== Data excerpt ==

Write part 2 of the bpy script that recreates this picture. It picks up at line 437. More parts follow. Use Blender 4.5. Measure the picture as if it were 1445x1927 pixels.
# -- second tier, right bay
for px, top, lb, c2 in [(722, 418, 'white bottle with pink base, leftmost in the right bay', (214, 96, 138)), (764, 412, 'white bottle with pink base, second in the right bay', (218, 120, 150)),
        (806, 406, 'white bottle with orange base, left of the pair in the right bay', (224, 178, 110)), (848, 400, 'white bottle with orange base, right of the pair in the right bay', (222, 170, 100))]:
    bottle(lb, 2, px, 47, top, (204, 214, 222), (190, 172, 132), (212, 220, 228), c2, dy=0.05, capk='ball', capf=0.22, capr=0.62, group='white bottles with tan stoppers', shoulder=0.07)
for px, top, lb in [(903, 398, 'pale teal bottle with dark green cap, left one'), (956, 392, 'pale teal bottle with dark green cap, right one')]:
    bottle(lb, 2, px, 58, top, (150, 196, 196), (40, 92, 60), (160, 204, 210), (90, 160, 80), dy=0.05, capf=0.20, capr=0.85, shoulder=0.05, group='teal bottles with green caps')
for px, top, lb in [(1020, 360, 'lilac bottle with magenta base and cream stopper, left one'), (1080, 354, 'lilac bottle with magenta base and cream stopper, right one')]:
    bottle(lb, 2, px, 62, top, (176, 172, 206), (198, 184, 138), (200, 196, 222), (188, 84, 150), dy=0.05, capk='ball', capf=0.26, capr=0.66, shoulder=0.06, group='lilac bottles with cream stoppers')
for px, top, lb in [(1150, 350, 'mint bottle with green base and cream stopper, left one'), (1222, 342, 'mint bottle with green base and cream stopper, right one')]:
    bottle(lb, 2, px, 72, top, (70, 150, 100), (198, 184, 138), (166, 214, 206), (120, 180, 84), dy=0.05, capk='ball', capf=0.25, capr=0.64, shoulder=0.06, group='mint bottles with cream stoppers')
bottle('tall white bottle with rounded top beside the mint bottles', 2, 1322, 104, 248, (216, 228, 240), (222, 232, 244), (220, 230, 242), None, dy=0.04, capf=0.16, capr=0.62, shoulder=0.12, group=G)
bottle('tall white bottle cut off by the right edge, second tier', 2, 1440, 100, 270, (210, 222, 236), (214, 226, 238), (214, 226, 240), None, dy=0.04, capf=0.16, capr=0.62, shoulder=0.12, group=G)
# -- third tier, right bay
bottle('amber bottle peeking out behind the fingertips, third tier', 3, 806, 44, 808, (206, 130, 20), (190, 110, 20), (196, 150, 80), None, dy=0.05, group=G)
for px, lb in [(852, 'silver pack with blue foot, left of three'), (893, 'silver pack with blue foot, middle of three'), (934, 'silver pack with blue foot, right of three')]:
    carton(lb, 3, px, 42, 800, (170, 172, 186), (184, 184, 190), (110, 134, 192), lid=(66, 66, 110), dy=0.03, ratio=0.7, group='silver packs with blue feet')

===

■ **Task brief**
Make an exact copy of the listing, including every line.

■ **Reply**
Write part 2 of the bpy script that recreates this picture. It picks up at line 437. More parts follow. Use Blender 4.5. Measure the picture as if it were 1445x1927 pixels.
# -- second tier, right bay
for px, top, lb, c2 in [(722, 418, 'white bottle with pink base, leftmost in the right bay', (214, 96, 138)), (764, 412, 'white bottle with pink base, second in the right bay', (218, 120, 150)),
        (806, 406, 'white bottle with orange base, left of the pair in the right bay', (224, 178, 110)), (848, 400, 'white bottle with orange base, right of the pair in the right bay', (222, 170, 100))]:
    bottle(lb, 2, px, 47, top, (204, 214, 222), (190, 172, 132), (212, 220, 228), c2, dy=0.05, capk='ball', capf=0.22, capr=0.62, group='white bottles with tan stoppers', shoulder=0.07)
for px, top, lb in [(903, 398, 'pale teal bottle with dark green cap, left one'), (956, 392, 'pale teal bottle with dark green cap, right one')]:
    bottle(lb, 2, px, 58, top, (150, 196, 196), (40, 92, 60), (160, 204, 210), (90, 160, 80), dy=0.05, capf=0.20, capr=0.85, shoulder=0.05, group='teal bottles with green caps')
for px, top, lb in [(1020, 360, 'lilac bottle with magenta base and cream stopper, left one'), (1080, 354, 'lilac bottle with magenta base and cream stopper, right one')]:
    bottle(lb, 2, px, 62, top, (176, 172, 206), (198, 184, 138), (200, 196, 222), (188, 84, 150), dy=0.05, capk='ball', capf=0.26, capr=0.66, shoulder=0.06, group='lilac bottles with cream stoppers')
for px, top, lb in [(1150, 350, 'mint bottle with green base and cream stopper, left one'), (1222, 342, 'mint bottle with green base and cream stopper, right one')]:
    bottle(lb, 2, px, 72, top, (70, 150, 100), (198, 184, 138), (166, 214, 206), (120, 180, 84), dy=0.05, capk='ball', capf=0.25, capr=0.64, shoulder=0.06, group='mint bottles with cream stoppers')
bottle('tall white bottle with rounded top beside the mint bottles', 2, 1322, 104, 248, (216, 228, 240), (222, 232, 244), (220, 230, 242), None, dy=0.04, capf=0.16, capr=0.62, shoulder=0.12, group=G)
bottle('tall white bottle cut off by the right edge, second tier', 2, 1440, 100, 270, (210, 222, 236), (214, 226, 238), (214, 226, 240), None, dy=0.04, capf=0.16, capr=0.62, shoulder=0.12, group=G)
# -- third tier, right bay
bottle('amber bottle peeking out behind the fingertips, third tier', 3, 806, 44, 808, (206, 130, 20), (190, 110, 20), (196, 150, 80), None, dy=0.05, group=G)
for px, lb in [(852, 'silver pack with blue foot, left of three'), (893, 'silver pack with blue foot, middle of three'), (934, 'silver pack with blue foot, right of three')]:
    carton(lb, 3, px, 42, 800, (170, 172, 186), (184, 184, 190), (110, 134, 192), lid=(66, 66, 110), dy=0.03, ratio=0.7, group='silver packs with blue feet')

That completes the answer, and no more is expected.